Slightly OT: shooting high-key

V

varjag

Guest
Not really an RF-related, or purely darkroom question, but since we have a lot of experienced shooters here I'd ask anyway.

What is the typical technique for shooting high key scenes? I'm trying to produce a high-key still life with a 13x18 rig I borrowed for a week, and I didn't have much experience with still life before.

My current plan is:
1. Pick an overall light subjects, and set up soft, shadowless lighting
2. Overexpose about 2 stops over the meter reading from them
3. Highlight the white background from below, to achieve a stop or two of exposure over the one for subject
4. Develop the film for highlights thin enough to read a newspaper through.

So I made a test exposure, trying to apply the proper bellows factor correction and account for reciprocity failure, and ended up with the attached neg (sorry for the inaccurate snaps, didn't have a scanner nearby).

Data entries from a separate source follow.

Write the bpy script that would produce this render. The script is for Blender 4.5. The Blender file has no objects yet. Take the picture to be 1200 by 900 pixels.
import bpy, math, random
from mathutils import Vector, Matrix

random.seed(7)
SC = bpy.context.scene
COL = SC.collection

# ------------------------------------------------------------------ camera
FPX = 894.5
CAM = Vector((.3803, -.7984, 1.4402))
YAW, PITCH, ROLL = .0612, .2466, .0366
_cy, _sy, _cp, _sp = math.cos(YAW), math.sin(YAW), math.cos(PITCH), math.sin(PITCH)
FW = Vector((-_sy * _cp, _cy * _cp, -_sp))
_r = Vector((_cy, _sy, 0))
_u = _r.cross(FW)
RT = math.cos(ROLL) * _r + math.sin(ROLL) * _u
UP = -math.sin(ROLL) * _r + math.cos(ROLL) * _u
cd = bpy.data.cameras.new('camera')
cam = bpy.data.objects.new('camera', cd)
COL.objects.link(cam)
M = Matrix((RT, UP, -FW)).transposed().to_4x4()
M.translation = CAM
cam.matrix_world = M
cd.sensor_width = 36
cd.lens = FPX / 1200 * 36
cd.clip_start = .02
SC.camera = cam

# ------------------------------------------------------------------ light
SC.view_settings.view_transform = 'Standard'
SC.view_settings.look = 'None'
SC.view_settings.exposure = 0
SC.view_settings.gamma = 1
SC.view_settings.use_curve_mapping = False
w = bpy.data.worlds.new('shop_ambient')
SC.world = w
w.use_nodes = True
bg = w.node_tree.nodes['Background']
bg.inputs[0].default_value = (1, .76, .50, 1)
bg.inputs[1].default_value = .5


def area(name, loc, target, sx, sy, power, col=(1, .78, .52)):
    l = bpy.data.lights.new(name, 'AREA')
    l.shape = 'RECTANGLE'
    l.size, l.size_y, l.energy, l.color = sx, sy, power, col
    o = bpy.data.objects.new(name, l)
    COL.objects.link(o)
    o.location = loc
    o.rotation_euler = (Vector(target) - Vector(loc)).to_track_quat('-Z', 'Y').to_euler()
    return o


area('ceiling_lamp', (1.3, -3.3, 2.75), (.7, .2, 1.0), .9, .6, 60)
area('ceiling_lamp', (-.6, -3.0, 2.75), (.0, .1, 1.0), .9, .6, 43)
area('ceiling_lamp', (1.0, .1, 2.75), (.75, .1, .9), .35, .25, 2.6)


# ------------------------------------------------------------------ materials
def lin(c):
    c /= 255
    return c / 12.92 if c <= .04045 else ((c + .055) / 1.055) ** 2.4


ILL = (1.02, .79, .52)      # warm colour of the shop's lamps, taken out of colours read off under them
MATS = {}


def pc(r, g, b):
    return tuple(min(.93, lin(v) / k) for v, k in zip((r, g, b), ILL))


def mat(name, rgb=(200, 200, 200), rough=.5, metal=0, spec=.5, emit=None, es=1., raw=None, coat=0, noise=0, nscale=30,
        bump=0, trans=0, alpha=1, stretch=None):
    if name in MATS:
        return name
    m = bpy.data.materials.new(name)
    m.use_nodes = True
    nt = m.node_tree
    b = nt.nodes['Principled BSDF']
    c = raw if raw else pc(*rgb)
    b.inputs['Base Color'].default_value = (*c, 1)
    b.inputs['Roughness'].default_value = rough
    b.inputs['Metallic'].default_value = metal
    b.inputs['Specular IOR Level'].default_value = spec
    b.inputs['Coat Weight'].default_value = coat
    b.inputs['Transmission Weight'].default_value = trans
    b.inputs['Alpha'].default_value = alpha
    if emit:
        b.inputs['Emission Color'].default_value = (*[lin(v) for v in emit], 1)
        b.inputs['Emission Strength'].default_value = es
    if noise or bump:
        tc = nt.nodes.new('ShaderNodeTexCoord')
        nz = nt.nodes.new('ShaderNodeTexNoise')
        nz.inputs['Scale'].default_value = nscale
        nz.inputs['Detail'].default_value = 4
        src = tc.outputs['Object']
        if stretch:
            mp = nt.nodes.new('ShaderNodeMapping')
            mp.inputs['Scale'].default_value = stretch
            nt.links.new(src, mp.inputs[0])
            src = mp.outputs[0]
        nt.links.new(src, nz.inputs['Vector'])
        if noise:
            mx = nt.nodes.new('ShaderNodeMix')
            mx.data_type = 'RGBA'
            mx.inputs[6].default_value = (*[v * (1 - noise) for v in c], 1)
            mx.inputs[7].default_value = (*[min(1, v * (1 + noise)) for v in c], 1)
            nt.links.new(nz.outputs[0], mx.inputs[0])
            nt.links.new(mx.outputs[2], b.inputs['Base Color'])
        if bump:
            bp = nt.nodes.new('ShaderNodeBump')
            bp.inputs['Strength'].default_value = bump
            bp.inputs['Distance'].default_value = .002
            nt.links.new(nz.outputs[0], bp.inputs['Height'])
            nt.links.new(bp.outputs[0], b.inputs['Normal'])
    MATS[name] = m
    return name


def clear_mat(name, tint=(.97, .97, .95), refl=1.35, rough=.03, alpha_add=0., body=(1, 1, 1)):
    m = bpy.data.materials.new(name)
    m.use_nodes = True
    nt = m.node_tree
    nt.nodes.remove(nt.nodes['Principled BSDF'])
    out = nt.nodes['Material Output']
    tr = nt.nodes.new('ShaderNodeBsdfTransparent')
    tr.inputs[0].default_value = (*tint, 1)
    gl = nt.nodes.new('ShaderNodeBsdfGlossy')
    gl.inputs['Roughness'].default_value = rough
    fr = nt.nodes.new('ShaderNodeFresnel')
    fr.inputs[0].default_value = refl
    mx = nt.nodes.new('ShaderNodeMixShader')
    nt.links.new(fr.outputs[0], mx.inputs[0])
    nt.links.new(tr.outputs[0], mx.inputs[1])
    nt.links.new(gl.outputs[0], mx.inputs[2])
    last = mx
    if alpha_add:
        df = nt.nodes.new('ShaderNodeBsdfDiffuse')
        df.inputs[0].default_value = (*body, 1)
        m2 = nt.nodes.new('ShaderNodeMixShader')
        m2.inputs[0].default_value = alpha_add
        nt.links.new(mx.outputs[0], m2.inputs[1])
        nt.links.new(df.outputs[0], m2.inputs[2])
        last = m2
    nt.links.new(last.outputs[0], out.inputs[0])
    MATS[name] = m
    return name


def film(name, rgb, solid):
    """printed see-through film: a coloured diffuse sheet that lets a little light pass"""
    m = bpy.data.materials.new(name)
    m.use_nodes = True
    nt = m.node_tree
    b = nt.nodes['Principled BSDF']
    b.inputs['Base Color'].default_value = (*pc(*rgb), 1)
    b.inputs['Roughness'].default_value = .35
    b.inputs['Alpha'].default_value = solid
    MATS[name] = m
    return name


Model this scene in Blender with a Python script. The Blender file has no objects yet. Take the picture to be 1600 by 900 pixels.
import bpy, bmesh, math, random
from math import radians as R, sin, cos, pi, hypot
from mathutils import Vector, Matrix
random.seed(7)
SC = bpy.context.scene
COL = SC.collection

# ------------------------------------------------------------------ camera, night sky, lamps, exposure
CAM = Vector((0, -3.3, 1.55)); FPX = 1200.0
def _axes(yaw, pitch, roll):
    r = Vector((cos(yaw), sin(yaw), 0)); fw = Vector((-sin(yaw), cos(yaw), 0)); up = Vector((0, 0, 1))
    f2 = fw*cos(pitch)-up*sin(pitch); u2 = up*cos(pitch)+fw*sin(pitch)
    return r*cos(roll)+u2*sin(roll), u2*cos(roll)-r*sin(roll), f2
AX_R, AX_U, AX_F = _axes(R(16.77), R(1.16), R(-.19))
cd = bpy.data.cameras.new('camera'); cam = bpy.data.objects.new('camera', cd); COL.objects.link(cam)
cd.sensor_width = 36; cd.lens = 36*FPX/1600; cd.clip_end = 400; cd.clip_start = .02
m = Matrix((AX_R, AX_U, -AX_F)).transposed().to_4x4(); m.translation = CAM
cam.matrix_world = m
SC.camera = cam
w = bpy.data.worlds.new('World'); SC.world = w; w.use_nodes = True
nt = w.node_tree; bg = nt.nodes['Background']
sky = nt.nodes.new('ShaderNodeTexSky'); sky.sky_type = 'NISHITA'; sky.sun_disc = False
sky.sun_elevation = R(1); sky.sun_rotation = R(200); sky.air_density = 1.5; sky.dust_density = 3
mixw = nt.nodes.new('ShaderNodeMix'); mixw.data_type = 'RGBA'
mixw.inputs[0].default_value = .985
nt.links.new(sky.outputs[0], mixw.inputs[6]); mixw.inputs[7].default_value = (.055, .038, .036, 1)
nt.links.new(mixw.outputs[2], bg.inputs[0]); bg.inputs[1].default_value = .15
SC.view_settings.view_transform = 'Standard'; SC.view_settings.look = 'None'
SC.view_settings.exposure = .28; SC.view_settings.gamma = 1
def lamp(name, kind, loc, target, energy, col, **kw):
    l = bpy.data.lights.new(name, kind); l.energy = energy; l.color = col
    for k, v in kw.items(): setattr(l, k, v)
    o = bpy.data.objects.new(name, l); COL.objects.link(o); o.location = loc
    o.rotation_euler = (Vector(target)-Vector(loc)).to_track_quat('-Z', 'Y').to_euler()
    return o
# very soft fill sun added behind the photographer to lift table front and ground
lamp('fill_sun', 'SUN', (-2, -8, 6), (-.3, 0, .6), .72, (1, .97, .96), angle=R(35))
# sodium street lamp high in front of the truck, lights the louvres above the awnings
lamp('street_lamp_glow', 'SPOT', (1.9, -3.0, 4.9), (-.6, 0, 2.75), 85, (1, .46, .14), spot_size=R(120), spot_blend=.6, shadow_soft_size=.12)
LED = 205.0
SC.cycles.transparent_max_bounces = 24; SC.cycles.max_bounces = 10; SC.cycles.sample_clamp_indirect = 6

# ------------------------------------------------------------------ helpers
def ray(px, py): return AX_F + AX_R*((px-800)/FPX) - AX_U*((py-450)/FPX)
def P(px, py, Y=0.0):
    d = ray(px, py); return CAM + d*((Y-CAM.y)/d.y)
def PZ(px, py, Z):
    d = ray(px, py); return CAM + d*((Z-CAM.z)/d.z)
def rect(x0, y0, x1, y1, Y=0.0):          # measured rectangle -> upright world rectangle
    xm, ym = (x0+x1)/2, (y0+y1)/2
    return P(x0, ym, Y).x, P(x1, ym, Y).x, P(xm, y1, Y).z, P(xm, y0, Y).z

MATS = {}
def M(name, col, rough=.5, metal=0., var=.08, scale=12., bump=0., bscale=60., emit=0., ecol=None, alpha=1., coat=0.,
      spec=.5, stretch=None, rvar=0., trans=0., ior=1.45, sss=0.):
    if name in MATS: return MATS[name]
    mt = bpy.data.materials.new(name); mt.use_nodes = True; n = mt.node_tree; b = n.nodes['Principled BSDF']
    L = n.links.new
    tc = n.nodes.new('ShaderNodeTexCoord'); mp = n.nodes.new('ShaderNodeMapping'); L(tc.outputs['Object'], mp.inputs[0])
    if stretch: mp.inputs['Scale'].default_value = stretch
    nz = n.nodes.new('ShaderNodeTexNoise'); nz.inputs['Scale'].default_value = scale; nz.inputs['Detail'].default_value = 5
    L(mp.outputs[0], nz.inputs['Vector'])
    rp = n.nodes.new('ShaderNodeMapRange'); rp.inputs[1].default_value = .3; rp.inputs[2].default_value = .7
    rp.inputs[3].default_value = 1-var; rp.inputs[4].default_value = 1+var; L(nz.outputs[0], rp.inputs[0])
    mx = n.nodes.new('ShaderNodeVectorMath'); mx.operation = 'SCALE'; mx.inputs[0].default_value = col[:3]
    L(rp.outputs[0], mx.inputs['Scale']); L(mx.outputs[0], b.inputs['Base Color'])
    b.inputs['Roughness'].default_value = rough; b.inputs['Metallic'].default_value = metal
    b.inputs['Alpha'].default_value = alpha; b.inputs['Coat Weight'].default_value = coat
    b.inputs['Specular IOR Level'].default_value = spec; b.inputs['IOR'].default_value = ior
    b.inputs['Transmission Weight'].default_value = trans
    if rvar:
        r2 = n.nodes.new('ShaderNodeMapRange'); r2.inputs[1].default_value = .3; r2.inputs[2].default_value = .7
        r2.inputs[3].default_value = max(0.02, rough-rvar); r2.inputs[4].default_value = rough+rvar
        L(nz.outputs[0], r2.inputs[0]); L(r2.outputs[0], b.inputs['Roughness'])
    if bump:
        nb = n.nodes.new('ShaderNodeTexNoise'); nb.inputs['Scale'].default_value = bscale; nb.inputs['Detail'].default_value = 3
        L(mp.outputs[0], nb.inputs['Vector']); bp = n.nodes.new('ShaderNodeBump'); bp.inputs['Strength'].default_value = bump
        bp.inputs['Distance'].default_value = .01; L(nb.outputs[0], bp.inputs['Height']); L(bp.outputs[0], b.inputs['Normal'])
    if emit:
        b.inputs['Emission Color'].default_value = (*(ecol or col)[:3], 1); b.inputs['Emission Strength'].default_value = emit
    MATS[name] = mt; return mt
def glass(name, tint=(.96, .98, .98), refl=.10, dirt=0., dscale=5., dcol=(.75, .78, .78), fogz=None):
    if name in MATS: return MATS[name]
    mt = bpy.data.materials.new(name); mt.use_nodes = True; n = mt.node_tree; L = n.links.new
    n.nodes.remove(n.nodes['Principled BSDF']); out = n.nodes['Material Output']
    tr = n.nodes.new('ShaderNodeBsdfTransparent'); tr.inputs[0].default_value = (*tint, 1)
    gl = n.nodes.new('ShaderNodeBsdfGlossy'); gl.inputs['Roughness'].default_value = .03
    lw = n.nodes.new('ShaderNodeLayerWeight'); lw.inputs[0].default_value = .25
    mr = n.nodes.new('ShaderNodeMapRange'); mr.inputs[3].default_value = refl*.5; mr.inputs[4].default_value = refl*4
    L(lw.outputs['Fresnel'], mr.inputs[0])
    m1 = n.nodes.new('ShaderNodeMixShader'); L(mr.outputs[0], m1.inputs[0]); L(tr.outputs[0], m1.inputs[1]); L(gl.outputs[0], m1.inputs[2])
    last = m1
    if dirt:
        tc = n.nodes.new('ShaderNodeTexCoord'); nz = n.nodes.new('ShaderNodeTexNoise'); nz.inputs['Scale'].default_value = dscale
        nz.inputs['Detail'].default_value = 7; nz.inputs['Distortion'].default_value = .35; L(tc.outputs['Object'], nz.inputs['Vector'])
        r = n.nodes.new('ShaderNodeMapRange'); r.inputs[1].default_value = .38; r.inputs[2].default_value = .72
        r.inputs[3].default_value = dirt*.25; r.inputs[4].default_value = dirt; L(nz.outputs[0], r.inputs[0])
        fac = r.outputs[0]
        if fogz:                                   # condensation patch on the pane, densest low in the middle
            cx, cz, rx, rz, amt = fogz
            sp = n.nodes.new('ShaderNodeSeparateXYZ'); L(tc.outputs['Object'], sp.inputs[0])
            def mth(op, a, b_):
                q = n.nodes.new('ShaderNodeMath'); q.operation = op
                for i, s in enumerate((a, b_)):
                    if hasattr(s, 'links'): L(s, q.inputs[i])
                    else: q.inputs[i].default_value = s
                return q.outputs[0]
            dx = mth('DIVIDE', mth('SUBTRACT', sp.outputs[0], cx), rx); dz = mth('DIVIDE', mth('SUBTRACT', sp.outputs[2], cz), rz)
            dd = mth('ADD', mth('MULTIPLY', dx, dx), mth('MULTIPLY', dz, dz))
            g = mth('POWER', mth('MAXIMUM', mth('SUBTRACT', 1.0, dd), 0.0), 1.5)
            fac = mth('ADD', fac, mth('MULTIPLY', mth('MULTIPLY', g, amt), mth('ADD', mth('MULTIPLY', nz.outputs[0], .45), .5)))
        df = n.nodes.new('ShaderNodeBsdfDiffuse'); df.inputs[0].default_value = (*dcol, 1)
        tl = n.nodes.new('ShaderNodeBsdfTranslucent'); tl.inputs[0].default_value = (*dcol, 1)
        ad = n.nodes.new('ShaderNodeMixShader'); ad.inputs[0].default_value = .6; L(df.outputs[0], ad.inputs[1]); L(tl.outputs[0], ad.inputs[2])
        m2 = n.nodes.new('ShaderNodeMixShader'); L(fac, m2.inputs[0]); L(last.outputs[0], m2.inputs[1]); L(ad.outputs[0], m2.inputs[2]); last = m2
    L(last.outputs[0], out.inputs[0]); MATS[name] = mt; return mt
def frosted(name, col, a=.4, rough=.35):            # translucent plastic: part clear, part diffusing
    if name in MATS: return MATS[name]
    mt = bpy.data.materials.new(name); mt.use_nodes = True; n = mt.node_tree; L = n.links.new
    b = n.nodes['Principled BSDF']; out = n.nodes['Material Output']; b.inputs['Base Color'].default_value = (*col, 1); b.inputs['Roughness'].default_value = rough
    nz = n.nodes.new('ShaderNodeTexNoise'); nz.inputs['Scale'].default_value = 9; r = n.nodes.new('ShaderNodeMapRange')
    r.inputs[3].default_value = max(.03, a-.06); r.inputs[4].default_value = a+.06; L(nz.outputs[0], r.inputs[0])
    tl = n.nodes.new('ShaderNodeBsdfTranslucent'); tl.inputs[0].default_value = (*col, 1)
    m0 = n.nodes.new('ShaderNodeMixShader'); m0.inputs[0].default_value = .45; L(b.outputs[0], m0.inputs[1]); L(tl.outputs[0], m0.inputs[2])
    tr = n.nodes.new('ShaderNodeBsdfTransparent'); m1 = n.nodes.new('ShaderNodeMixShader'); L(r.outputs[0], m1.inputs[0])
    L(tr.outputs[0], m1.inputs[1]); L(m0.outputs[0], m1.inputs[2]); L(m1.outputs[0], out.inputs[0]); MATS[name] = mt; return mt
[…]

As you can see the overall contrast appears too high; supposedly the background and the subject should be less distinguishable. Now the issue is, should I correct the exposure towards denser board, or thinner background, or both? If I make it too thin I'm afraid it won't be printable on normal grade paper (and a contrast grades kinda kill the purpose), while a heavy thick neg also doesn't sound right.

If anyone have done that before, please suggest me what a high-key neg should look like. Any other hints would also be greatly appreciated.
 
Although a thick neg doesn't sound right to you, it's part of the road to getting there. The film responds differently to contrast depending on exposure. Around 18%, response is most linear; differences in contrast show readily in neg density. While at 3 stops over, contrast gets compressed; differences in contrast show marginally in neg density.

From the attachments, I gather that you're shooting B&W. If you're shooting colour, you've an additional worry, and that is that colour reponse is off when you're over or underexposing. You may have to resort to warm or cool filters to achieve the result you want in that case.
 
Thanks for the reply Peter, it was helpful.

You are correct, I'm shooting BW, for aesthetic and economical considerations (have a 120m bulk of 19cm wide film available).

Now, I gather the correction necessary would be increasing the overall exposure about a stop, and cutting on background highlight 2/3rd a stop or so. It should put the image somwhere up the curve, while still avioding deep black background. Will see how it come out later today.